Ses yeux mi-clos épient la foule. À la recherche de sa prochaine proie. Il est carnassier ce soir. Il le sait. Tout dans son attitude dénote le mâle. Ses dents sont longues. Il a des envies de mordre. Des cous se ploient sous ses prunelles exploratrices. Des gorges tressaillent devant tant d’attention. Il sourit, conquérant. Il ne parle pas, pas tout de suite. Le jeu consistant à attirer les dames autour de lui sans qu’il n’ait levé le petit doigt. Il se désintéresse de la salle, lui tourne le dos. Il sait bien que les papillons volèteront autour de lui dans quelques instants. Fragiles et hésitants. Quand il tiendra la proie dans sa gueule, quand elle se sera offerte à lui de son plein gré, il sortira ses griffes pour marteler le corps consentant, il plongera ses canines dans la chair, se délectant de chaque parcelle de peau. Il est un loup.
Elle a des envies de mordre. Elle grogne dès que l’Autre s’approche. Elle connaît son félin. Elle sait à quel point il est friable sous sa fourrure. Elle reconnaît la femme requin dès qu’elle la voit louvoyer entre les tables. Elle voit l’envie de sang. Elle sait que la femme requin ne laissera rien de la carcasse. Tout sera consommé. Jusqu’à l’os. Elle ne peut pas laisser faire cela. Elle est louve. Elle protège ses petits. Elle défend le territoire âprement. Quitte à avoir l’air jalouse. Peu lui importe. Elle sent que la douleur et l’éclatement sont proches. Elle a peur pour lui. Peur de ne plus jamais le retrouver intact. Elle sort ses griffes, prête à se battre avec tout l’acharnement qui la caractérise. Et elle sait que si elle perd et qu’il part avec le requin, la louve en elle, maternelle, sera toujours là pour lécher ses plaies.
Dans la chasse qui s’agite autour des célibataires, toutes les comparaisons animales sont bonnes. Étrangement, il me semble que les hommes et les femmes ne sont pas les mêmes prédateurs. À mes yeux, les femmes sont impitoyables et ne laissent pas de restes. Surtout pas pour les suivantes. Pour une raison obscure j’ai toujours vu les hommes en loups. Et je leur trouve quelque chose de sensuel dans l’approche.
Peut-être est-ce simplement parce que j’aimerais bien en être la proie.
Qu'ils soient loups, requins, félines... Finalement une même faiblesse les réunis, la peur de la solitude :)
Etre la proie d'un loup est toujours mieux que d'être celle d'un chat, qui joue avec, blesse mortellement et parfois même délaisse le trophée.
Ces caractéristiques de chasse sont finement bien observées et transcrites.

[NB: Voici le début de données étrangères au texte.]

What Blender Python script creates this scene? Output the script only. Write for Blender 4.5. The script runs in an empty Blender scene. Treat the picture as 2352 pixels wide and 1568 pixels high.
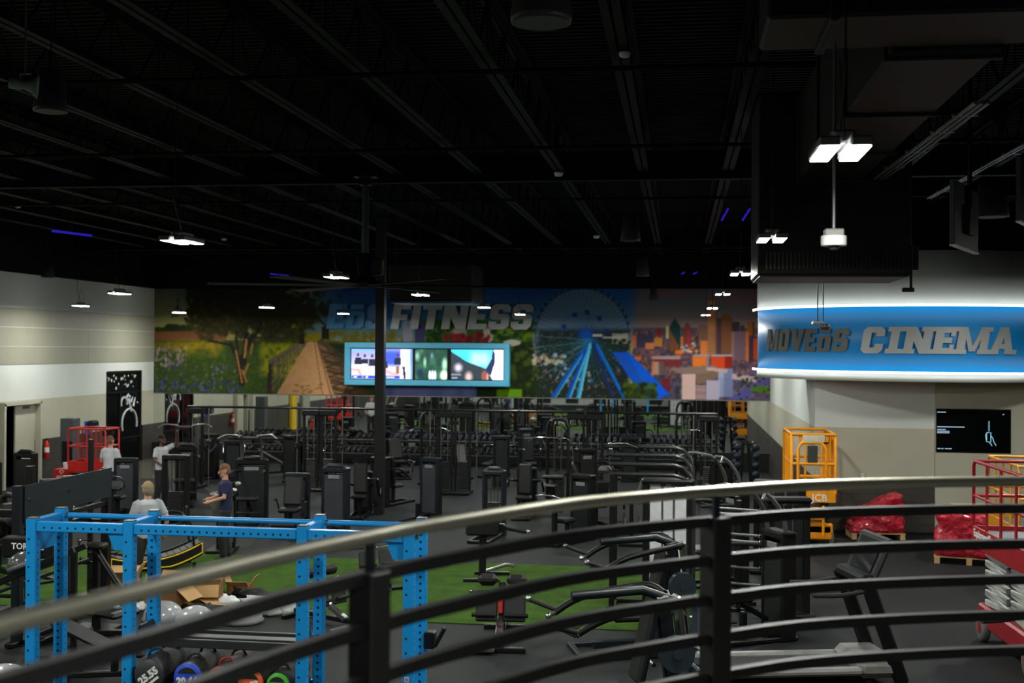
import bpy, math, random
import numpy as np
from mathutils import Vector, Matrix
random.seed(7)
RNG = np.random.default_rng(11)
PI = math.pi
SC = bpy.context.scene
COL = SC.collection
# ---------------------------------------------------------------- camera
F_PX, CXP, CYP = 2700.0, 1176.0, 784.0
YAW, PITCH, ROLL = math.radians(8.09), math.atan(14.5 / 2700), math.radians(0.41)
EYE = Vector((0, 0, 4.0))
FW = Vector((-math.sin(YAW) * math.cos(PITCH), math.cos(YAW) * math.cos(PITCH), math.sin(PITCH)))
_R0 = Vector((math.cos(YAW), math.sin(YAW), 0)); _U0 = _R0.cross(FW)
RT = _R0 * math.cos(ROLL) + _U0 * math.sin(ROLL); UP = RT.cross(FW)
cam_d = bpy.data.cameras.new('camera'); cam = bpy.data.objects.new('camera', cam_d); COL.objects.link(cam)
cam.matrix_world = Matrix(((RT.x, UP.x, -FW.x, EYE.x), (RT.y, UP.y, -FW.y, EYE.y), (RT.z, UP.z, -FW.z, EYE.z), (0, 0, 0, 1)))
cam_d.sensor_width = 36; cam_d.lens = F_PX * 36 / 2352; cam_d.clip_start = 0.05; cam_d.clip_end = 300
cam_d.dof.use_dof = True; cam_d.dof.focus_distance = 12.0; cam_d.dof.aperture_fstop = 2.0
SC.camera = cam
# ---------------------------------------------------------------- world, exposure
wd = bpy.data.worlds.new('world'); SC.world = wd; wd.use_nodes = True
wd.node_tree.nodes['Background'].inputs[0].default_value = (0.5, 0.55, 0.6, 1)
wd.node_tree.nodes['Background'].inputs[1].default_value = 0.003
SC.view_settings.view_transform = 'Standard'; SC.view_settings.look = 'None'
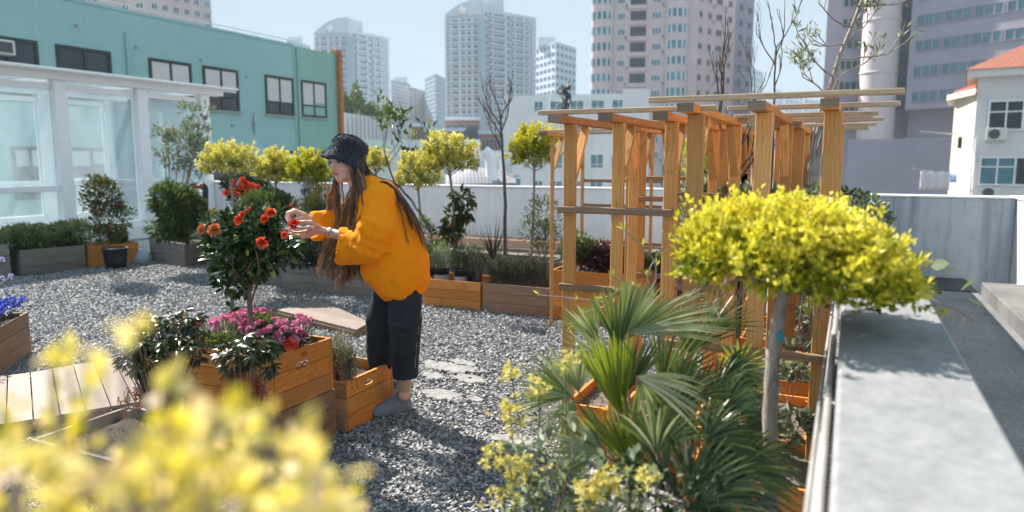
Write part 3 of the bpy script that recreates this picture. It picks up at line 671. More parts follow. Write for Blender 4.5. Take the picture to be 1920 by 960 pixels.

On s'y croirait !
Très belle métaphore. Elle m'a fait questionner sur les jeux animals dans mon monde... car il n'y a définitivement pas que des félins, des loups et des proies... il y a aussi beaucoup de paons et quelques vautours!
Matthieu M : Pas certaine. En fait, je crois que beaucoup de gens ont davantage peur d'être à deux que de la solitude.
Dda : Ces caractéristiques sont souvent utilisées ailleurs. J'en ai seulement fait un condensé. :)
Alex : J'avais oublié les volatils!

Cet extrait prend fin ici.